It’s been an interesting few weeks, with client work in China, Belgium and Frankfurt followed by two great days at the excellent KMUK conference.
The great thing about a conference is it always gives you time to reflect, things to reflect on, and different viewpoints from which to look at the world of Knowledge Management. At one point in the conference yesterday, after a first class presentation by Stuart Jackson of Actis, somebody from the audience asked the question “If you were starting your knowledge management work all over again, what would you do differently?”
This is a question that we use all the time in After Action Review and Retrospect, but it suddenly struck me that this was the first time I had heard this question asked at that particular conference.
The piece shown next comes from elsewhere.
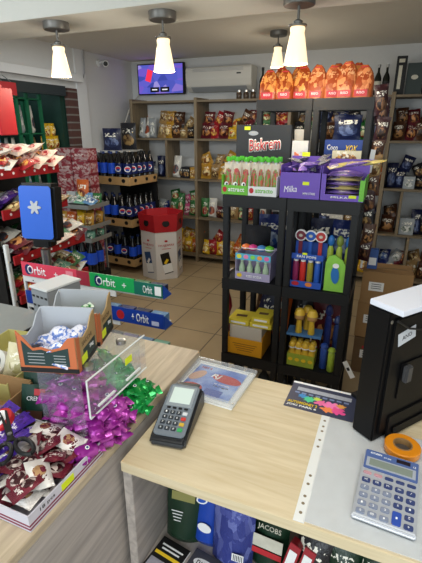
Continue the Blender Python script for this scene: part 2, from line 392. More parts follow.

Then it also struck me that, in many of the client interactions I had been watching this week, this question had been asked only rarely (and mostly by me).
Many times people in the client teams, or people at the conference, would ask each other “what did you do, how did you do X, how did you respond to Y”, and what they would get in reply would be, effectively, history. The replies would help you understand what the team did, but not understand whether this is a good thing to do, and bad thing to do or a random thing to do. However when Stuart was asked “what would you do differently”, he couldn't answer with history; he had to answer with analysis.
History is not knowledge. It is analysis of history - it is reflection on history – that creates knowledge. We need to ask, not just “what did you do”, but also “with reflection, what would you do differently” if we are to get a true knowledge.
By the way, at the conference, Stewart’s answer was (and I paraphrase) “I would spend less time building content databases, and more time helping to generate value, and create new deals, for the business”.